→ WHAT IS BEING ASKED
Copy these lines exactly and nothing else: from the line holding "LEFT_HARD, LEFT_SOFT, M['block_left'])" to the line holding "RIGHT_HARD, RIGHT_SOFT, M['block_right'])", both lines included.

________________________________________

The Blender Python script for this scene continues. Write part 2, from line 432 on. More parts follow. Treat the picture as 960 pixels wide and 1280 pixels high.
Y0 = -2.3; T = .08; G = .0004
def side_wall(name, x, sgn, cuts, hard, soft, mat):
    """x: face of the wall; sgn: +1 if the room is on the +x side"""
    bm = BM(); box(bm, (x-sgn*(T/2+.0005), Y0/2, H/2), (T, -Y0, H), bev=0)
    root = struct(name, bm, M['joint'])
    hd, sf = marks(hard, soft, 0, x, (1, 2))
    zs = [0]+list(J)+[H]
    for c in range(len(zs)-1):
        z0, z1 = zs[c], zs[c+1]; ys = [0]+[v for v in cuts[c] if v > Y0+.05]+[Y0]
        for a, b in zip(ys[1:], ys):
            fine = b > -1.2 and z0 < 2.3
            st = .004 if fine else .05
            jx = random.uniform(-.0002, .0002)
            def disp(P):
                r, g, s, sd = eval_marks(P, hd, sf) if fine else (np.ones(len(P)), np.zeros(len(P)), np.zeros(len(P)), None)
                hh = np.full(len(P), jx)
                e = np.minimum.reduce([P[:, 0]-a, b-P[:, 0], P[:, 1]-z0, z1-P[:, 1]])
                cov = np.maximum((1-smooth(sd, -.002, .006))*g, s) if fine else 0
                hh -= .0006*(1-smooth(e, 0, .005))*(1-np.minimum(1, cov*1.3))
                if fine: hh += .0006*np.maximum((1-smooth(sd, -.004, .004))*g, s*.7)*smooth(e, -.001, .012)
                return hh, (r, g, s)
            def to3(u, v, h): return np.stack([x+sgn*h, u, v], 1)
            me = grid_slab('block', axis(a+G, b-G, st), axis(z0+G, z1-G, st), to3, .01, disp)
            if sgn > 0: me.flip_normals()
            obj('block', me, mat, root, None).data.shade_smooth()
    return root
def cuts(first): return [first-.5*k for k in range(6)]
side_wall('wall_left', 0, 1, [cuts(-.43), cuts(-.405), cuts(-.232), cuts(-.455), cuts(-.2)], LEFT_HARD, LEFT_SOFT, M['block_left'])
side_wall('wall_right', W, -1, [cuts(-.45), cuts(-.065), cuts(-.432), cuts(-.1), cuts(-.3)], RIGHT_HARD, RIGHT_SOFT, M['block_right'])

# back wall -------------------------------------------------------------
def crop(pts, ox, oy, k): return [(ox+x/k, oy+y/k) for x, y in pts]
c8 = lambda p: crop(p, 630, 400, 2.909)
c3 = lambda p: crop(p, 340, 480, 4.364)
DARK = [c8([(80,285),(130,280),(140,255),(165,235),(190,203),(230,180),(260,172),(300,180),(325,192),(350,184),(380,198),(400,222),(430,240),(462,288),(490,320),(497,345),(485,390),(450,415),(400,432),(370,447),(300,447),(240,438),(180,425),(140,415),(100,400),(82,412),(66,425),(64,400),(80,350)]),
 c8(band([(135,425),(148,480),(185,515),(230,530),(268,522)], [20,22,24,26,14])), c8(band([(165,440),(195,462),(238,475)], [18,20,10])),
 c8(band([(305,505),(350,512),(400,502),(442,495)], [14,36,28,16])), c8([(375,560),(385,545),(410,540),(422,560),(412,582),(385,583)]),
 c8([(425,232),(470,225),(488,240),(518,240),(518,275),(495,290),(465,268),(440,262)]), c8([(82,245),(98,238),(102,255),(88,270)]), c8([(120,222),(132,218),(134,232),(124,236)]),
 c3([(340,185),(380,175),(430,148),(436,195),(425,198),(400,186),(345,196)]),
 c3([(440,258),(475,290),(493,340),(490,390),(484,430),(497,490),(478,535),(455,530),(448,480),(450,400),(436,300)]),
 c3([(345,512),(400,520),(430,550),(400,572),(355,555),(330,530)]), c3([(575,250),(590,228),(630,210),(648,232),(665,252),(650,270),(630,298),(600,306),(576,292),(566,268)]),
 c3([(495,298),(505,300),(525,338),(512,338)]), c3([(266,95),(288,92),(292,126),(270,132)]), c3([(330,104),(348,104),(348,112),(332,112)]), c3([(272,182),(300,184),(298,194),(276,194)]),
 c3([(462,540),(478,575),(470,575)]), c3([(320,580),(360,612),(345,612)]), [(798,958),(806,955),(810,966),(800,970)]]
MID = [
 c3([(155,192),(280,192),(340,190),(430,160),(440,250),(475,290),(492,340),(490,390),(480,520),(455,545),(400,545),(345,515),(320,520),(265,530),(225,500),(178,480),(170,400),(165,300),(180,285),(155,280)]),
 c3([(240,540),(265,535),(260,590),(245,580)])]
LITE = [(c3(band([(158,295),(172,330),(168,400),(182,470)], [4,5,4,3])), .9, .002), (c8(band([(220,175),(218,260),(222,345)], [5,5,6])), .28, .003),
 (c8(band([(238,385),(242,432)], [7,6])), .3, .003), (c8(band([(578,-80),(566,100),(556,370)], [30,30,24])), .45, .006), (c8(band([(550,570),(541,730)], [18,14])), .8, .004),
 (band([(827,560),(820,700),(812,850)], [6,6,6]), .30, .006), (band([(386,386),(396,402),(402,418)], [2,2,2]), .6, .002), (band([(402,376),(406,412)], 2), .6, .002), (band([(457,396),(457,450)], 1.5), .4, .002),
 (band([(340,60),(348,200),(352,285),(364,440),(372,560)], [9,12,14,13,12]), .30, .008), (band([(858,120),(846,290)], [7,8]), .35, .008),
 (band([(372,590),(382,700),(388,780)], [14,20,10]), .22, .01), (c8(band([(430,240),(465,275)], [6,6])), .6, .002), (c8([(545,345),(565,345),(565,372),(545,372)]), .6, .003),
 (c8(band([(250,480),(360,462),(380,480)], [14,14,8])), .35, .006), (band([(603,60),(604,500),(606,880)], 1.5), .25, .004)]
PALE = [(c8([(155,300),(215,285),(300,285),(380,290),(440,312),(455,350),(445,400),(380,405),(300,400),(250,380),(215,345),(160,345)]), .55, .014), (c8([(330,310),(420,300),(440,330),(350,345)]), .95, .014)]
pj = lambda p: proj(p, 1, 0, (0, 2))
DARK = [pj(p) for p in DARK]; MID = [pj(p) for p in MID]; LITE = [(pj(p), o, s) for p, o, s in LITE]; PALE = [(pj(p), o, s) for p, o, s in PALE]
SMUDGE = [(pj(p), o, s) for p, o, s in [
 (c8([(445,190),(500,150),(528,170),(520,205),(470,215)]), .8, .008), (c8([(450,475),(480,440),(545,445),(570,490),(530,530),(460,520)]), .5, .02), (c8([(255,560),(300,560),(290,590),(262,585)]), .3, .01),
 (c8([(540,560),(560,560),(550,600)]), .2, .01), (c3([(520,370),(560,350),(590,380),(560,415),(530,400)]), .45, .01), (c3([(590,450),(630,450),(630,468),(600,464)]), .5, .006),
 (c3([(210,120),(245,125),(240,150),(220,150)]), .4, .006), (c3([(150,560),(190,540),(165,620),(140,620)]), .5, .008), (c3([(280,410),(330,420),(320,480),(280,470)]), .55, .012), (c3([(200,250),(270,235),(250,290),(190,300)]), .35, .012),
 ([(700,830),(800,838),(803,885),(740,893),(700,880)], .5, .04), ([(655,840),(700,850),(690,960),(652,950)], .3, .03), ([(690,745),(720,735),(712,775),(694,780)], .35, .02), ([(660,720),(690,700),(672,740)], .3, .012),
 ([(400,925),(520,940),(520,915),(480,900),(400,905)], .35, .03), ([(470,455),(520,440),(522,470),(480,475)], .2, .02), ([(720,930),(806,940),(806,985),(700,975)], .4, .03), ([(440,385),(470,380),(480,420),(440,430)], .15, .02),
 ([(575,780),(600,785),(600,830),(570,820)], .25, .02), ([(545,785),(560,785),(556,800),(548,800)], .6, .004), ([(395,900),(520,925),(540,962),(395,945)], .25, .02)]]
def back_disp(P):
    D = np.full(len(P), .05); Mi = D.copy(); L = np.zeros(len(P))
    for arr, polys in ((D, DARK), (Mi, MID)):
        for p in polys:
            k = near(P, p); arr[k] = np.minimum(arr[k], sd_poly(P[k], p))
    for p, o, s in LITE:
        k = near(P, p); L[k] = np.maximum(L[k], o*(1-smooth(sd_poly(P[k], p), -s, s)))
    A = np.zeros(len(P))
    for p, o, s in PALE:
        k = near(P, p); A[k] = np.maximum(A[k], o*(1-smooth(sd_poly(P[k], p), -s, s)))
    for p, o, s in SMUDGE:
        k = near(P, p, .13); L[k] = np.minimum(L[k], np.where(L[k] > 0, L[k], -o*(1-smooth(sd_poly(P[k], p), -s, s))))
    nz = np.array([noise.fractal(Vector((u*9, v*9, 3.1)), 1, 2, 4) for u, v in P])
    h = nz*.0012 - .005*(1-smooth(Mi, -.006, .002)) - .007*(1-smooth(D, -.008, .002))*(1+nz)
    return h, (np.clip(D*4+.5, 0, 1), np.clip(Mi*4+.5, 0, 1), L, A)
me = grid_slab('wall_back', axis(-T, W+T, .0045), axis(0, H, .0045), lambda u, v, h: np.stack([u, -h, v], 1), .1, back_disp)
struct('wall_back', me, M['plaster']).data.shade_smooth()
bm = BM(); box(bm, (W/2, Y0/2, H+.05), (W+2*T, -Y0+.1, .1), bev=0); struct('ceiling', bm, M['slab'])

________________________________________

→ ANSWER TO THE TASK
side_wall('wall_left', 0, 1, [cuts(-.43), cuts(-.405), cuts(-.232), cuts(-.455), cuts(-.2)], LEFT_HARD, LEFT_SOFT, M['block_left'])
side_wall('wall_right', W, -1, [cuts(-.45), cuts(-.065), cuts(-.432), cuts(-.1), cuts(-.3)], RIGHT_HARD, RIGHT_SOFT, M['block_right'])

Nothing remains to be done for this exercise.